Every time I find cattle on public in mule deer county I refuse to hunt it, the mule deer imo do not tolerate them nearly as good as whitetails and the numbers are drastically lower compared to when the cows ain’t there.
You'd be hard-pressed to find any mule deer zone in Nevada that doesn't have cattle run on it at different times of the year. They're only a problem in some places in damaging water embankments, turning them into mudholes. The biggest problem out here is actually feral horses people in other states romanticize as "wild mustangs". They devastate mule deer habitat, and magically multiply every time there's an economic downturn, and people can't afford their hay.
Given that, I would rather that there was no cattle grazing on marginal public land. I’d like to see that marginal public land used as public recreation land for hiking, fishing, hunting, etc.
Please keep in mind that in talking Nevada, Utah, and a couple of other Great Basin states especially, you're literally looking at north of 80% of the land being "public", government-controlled, government owned land.
I don't think it's in the long-term interest of our national character, economy, or culture of being a free-market, rule-of-law democratic republic to lock up entire states as parks. Conservation is not about keeping things untouched by humanity - it's about managing and stewarding national resources for ourselves and future generations.
The more we sequester "public" lands into national-park status, to be untouched by human hands, the worse off our liberties will be in just about every way - it's just one angle that's already being hit hard as part of a larger effort to those ends. This is very much why anything related to the Agenda 2030 efforts is trying to do just that.
A large expanse of open range bison is still a nice fantasy…
I'm glad you're noting that aspect of this. And, I agree.
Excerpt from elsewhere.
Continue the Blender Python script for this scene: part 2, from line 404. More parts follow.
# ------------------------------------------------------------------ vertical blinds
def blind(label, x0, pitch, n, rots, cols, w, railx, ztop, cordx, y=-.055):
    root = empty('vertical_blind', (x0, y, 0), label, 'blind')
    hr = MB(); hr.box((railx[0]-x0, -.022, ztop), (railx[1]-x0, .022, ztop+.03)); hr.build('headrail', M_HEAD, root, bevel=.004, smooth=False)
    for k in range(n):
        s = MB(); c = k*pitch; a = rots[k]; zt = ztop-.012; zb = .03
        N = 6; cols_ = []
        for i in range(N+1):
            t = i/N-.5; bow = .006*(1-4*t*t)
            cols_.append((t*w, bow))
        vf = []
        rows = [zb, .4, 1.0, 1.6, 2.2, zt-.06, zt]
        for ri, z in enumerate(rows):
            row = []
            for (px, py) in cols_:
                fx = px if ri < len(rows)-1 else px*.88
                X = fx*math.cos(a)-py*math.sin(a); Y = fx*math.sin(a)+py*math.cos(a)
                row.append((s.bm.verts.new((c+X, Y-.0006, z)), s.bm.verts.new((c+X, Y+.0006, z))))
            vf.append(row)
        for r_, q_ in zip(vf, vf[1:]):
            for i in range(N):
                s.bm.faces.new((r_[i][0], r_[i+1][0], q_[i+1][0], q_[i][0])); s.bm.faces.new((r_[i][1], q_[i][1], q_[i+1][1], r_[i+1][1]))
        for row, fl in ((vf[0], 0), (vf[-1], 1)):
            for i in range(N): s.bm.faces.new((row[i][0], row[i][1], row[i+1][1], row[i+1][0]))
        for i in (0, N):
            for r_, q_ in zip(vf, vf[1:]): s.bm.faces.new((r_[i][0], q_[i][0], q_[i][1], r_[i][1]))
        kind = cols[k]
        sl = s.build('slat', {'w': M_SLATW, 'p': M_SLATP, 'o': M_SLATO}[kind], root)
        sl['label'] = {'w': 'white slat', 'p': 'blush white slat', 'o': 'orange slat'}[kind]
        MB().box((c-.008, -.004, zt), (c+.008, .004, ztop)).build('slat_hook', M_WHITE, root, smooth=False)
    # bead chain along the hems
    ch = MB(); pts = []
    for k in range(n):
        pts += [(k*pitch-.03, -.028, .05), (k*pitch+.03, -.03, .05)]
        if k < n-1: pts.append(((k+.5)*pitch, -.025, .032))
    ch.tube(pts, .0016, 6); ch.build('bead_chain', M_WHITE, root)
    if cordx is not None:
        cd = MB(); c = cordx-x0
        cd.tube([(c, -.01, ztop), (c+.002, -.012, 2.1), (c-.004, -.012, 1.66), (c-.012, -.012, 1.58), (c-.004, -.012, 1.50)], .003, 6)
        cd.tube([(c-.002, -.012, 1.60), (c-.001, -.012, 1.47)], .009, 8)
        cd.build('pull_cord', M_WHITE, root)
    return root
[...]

Some of the bigger Rez governments in the West are doing experiments with it, to varying degrees of success - mainly in places that are vast and were never developed for ag or anything else, with little to no private land ownership or industry. Just Rez communism, in the literal, pre-Marx tribal nature of communal ownership.
I hope you can also consider what I wrote above, especially in terms of Great Basin realities, not just the broader West. Ranchers out here make a living just fine if they're left alone - in some of the most worthless and indescribably remote land in the US, where mining is the only other viable public-resource use.
It's difficult to explain just how remote most of the Great Basin's cattle ranches are - we're talking an hour or two from already desolate, remote paved roads in many cases, just to get to the main ranch house, and multiple hours of lava-scree two-track to get out to different grazing areas. The economics aren't as good as wetter, grassier, friendlier terrain, but our ranchers can make a living if left alone. We're not talking Yellowstone ranching here - think hardscrabble desert life, with most of the homes being mobile homes, 90yo cinderblock structures, or in a few places with water and bottomland for growing alfalfa, a two or three bedroom stick-built home from the 1920s. But, they're also producing some of the best free-range, grass-fed, non-feedlot cattle in the US.